The Cabinet of Earths

by Anne Nesbet

The Cabinet of Earths

by Anne Nesbet

Review posted January 11, 2013.
Harper, 2012. 260 pages.
Starred Review
2012 Sonderbooks Stand-out: #7 Children's Fiction: Fantasy and Science Fiction

It's hard not to like a children's fantasy tale set in Paris. (Okay, it's hard for me not to like any book set in Paris.) Now, Maya, the main character, is not happy to be in Paris, and I like the way they explain it, not in a feel-sorry-for-herself way:

Her mother had a saying for bad days: Life is full of lessons, and the grades aren't fair. By which she might as well have said, Sometimes your mother gets sick -- really sick, like having to go through chemo and losing all her hair and most of her get-up-and-go -- and you have to be a very good sport. Not just for a day or a summer, but for years. And here are the lessons Maya had learned about trying to be always, always a good sport:

1. it's exhausting; and
2. nobody notices; and
3. it doesn't really work very well, anyway.

After Maya's mother is recovering from chemo, she encourages Maya's dad to accept a fellowship he's been offered to move the whole family to Paris for one year. Maya's mom has a cousin in Paris. Maya's little brother is annoyingly happy with the whole thing, and makes French-speaking friends at his new school almost instantly.

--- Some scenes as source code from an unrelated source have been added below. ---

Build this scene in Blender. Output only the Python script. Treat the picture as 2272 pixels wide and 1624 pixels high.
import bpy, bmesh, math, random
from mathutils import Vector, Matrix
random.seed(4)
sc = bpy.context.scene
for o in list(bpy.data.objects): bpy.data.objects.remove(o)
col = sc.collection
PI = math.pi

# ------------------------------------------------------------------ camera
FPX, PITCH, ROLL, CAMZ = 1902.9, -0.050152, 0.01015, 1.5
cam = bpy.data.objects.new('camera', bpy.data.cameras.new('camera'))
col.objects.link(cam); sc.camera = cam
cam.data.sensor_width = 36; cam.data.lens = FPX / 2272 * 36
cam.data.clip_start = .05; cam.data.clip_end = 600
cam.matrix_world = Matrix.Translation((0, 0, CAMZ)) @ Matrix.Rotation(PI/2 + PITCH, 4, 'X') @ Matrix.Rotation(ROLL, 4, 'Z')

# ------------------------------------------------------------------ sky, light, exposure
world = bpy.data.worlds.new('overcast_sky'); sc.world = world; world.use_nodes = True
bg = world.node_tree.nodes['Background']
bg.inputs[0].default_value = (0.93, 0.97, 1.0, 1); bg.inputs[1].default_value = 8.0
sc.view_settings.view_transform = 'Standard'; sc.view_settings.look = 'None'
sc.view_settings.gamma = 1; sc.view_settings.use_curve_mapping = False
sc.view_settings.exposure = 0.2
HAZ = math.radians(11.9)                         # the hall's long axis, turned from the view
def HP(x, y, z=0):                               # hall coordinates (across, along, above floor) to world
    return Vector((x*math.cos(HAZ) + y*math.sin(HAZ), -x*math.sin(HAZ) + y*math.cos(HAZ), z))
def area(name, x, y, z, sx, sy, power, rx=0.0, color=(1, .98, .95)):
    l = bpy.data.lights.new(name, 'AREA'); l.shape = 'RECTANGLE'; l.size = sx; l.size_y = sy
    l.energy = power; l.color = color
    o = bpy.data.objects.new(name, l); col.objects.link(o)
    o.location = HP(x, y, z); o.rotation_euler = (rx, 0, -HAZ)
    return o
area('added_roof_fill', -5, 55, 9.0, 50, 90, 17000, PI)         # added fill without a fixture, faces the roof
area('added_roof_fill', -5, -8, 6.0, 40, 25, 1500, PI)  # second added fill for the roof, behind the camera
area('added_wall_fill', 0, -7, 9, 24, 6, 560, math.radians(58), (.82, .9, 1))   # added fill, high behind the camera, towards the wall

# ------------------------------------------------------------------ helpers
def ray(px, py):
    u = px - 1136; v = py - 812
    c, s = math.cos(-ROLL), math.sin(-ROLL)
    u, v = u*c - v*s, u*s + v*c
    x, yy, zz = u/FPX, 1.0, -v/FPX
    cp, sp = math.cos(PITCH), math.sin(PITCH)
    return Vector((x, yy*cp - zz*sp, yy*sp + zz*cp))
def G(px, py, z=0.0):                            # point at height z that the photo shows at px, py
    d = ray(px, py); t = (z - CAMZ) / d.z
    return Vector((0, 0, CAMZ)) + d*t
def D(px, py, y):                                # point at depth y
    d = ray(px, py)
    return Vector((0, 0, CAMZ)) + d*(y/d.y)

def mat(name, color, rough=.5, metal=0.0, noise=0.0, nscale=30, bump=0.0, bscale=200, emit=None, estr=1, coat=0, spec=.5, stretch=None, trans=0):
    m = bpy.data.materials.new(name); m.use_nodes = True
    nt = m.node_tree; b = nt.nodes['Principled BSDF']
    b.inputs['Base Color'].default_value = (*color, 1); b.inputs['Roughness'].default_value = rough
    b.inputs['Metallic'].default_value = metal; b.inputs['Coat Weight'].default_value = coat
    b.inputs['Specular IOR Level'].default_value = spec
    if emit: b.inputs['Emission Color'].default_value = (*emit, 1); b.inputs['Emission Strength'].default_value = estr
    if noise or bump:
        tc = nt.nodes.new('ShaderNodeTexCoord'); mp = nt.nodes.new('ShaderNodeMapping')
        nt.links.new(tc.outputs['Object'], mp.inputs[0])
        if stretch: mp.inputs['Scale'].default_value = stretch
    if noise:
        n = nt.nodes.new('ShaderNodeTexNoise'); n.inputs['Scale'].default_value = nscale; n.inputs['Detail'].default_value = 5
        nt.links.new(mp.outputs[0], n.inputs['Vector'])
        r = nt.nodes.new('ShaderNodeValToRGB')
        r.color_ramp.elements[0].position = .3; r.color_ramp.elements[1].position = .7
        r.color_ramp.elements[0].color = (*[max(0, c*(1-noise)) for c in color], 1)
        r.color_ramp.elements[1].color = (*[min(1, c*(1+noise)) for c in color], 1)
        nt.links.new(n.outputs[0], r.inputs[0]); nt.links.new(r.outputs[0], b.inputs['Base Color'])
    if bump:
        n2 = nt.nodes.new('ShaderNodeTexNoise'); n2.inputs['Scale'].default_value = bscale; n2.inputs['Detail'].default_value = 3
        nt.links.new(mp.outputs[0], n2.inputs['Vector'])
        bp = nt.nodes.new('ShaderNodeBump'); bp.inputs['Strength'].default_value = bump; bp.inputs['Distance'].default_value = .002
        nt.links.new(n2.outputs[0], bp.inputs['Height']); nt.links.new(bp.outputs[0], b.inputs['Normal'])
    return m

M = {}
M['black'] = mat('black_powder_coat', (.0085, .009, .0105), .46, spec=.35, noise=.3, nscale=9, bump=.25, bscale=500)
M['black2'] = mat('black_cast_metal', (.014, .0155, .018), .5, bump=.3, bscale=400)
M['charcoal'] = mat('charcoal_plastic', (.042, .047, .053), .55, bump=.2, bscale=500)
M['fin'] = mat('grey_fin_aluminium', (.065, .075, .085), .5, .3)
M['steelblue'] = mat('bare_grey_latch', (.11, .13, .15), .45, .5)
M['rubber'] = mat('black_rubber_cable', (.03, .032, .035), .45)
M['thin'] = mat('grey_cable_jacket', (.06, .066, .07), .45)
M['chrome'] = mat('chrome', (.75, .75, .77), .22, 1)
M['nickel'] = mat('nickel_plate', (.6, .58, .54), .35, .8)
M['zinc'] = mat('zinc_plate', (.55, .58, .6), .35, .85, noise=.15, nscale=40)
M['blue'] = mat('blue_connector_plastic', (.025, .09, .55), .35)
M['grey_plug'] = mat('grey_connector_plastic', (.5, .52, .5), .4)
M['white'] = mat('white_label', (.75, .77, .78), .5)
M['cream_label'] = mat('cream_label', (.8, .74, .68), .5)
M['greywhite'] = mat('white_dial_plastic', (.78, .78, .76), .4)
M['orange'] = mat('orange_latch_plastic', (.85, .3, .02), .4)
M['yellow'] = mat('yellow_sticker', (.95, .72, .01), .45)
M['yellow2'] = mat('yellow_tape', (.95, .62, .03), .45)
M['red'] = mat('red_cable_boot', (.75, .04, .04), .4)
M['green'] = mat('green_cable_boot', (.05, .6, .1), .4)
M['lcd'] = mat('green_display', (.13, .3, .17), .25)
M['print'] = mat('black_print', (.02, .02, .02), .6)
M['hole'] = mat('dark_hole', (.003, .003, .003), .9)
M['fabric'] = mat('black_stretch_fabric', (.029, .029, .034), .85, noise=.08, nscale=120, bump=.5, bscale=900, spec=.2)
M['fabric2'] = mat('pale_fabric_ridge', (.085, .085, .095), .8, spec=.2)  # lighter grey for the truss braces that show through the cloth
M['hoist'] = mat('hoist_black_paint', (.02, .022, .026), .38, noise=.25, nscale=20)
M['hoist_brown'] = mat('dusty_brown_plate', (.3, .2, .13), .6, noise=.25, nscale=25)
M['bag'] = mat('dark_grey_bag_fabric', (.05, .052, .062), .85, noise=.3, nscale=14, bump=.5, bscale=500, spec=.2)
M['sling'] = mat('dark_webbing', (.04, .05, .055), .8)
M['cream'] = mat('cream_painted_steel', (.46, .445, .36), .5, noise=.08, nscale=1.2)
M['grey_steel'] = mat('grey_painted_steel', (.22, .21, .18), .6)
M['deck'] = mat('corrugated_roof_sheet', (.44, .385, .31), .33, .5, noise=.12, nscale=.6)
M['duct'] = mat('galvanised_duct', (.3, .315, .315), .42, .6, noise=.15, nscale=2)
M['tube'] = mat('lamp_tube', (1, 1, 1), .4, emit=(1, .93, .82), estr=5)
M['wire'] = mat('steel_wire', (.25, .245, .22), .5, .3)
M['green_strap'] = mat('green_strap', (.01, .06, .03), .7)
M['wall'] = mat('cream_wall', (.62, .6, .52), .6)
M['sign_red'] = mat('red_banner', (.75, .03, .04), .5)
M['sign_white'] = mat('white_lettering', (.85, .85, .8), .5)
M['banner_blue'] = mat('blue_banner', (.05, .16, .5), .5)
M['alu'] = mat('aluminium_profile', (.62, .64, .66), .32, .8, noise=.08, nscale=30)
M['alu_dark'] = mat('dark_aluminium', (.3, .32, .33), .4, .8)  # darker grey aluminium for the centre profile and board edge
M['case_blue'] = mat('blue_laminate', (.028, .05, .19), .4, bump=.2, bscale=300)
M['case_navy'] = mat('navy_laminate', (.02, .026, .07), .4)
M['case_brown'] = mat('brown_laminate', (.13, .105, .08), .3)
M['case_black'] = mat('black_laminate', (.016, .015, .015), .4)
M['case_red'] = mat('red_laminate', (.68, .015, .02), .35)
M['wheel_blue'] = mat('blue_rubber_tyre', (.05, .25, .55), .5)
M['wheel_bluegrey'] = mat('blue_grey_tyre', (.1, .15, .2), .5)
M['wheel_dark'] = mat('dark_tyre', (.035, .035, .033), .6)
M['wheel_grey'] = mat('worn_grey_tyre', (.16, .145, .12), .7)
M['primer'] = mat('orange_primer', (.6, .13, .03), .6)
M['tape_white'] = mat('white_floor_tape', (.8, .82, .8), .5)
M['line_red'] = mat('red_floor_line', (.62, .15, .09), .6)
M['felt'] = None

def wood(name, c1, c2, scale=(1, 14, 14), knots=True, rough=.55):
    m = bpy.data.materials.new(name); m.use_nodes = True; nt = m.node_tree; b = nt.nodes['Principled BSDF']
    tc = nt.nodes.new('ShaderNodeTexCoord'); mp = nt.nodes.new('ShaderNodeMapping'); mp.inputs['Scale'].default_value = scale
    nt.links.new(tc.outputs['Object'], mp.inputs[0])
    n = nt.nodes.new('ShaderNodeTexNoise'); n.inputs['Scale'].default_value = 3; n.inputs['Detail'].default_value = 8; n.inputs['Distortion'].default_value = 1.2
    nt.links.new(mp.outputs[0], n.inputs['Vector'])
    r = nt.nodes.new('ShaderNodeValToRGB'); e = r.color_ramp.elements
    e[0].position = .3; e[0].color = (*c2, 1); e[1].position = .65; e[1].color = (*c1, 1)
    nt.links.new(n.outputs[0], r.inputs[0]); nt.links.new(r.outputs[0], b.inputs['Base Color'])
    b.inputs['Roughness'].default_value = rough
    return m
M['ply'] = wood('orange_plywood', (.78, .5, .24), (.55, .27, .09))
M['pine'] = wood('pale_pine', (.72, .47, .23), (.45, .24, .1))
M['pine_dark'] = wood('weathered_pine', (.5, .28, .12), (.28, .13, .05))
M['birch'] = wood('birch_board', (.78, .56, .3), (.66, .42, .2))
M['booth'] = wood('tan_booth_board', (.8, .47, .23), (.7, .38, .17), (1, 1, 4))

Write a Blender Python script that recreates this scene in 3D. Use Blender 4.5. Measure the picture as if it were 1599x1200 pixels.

But there are some strange things happening in Paris. The Society of Philosophical Chemistry that gave her dad the fellowship has some mysteries. Its director is a distant relation. He's young and handsome, and he seems awfully eager to meet Maya and her brother James. For years, children have gone missing from that section of Paris. Then there's Cousin Louise, who is strangely invisible and unmemorable. She has to ask Maya to get even a waiter's attention.

She was strangely hard to see. No color to her, somehow, just an oddly muted effect, as if there were a curtain of frosted glass between Maya's eyes and her. Or a kind of haze in the air, almost. Just an ordinary sort of woman, but too vague to be properly ordinary, because ordinary ordinary people become more vivid when you pay attention to them, and this woman -- well, you couldn't quite focus on her, somehow.

All the mysteries seem to be focused around an amazing and beautiful old cabinet filled with bottles of earth that is in the possession of another distant relation of theirs -- an eccentric old man who never leaves his home.

The mysteries and the adventure and the danger are woven together skillfully. Maya has to figure out her part in all these secrets, and then try to avert disaster.

I had one teeny-tiny complaint: I didn't think that James talked like a five-year-old. But that's minor, and I was able to adjust my image of him when the author mentioned his age. Perhaps his annoying charisma that makes everyone love him also made him a precocious conversationalist.

And like I said, that complaint was extremely minor. Overall, this book is a highly unusual magical adventure tale. We've got a modern child up against sinister forces in an unfamiliar environment and a mystery to solve before it's too late. And it's all set in Paris! Win-win!